Although Roee Rosen's film,' Out (Tse)', begins as a seemingly straightforward, if sexually frank, documentary – its talking-heads format featuring two Israeli women explaining their involvement in the bondage-domination-sadomasochism scene – it soon transforms into something else entirely. For a start, there's the women's terminology – 'domination' and 'submission', 'oppression' and 'subjugation', 'top' and 'bottom' – that metaphorically echoes the social and political power structures within the artist's native Israel (also alluded to in the show's anagrammatic title).

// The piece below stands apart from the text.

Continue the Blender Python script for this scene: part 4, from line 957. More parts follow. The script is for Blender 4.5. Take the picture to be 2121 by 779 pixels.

Next, there's the spectre of the country's controversial Minister of Foreign Affairs, Avigdor Lieberman. One of the women claims to be spiritually possessed by the belligerent spokesman for the right-wing settler movement – leading to a graphic and disturbing exorcism. A scene involving, yes, nakedness and paddling, as well as guttural outpourings of extremist political diatribes. By the time the final scene rolls around, featuring two male musicians performing a lugubrious, Tom Waitsian folk song, the feeling has become one of a curious, symbolic unfolding of ideas to do with identity and foreign occupation, and with boundaries being dangerously transgressed.

There's a similarly dreamlike conception in the ground floor installation, 'Live and Die as Eva Braun', which posits the viewer as a participant in a virtual reality reenactment of the last moments of Hitler's lover. But the piece comes off as rather heavy-handed, hampered by the purple prose of the narrative texts, the endlessly overwrought descriptions of the Fuhrer's flabby veiny carnality. What ultimately redeems it are the accompanying monochrome works on paper, which are fantastic – in both senses of the word. Grotesque, folkloric, Struwwelpeter-esque amalgamations of German Romantic and Nazi imagery, they suggest slippages in the historical order of things, the darkly fecund power of imagination.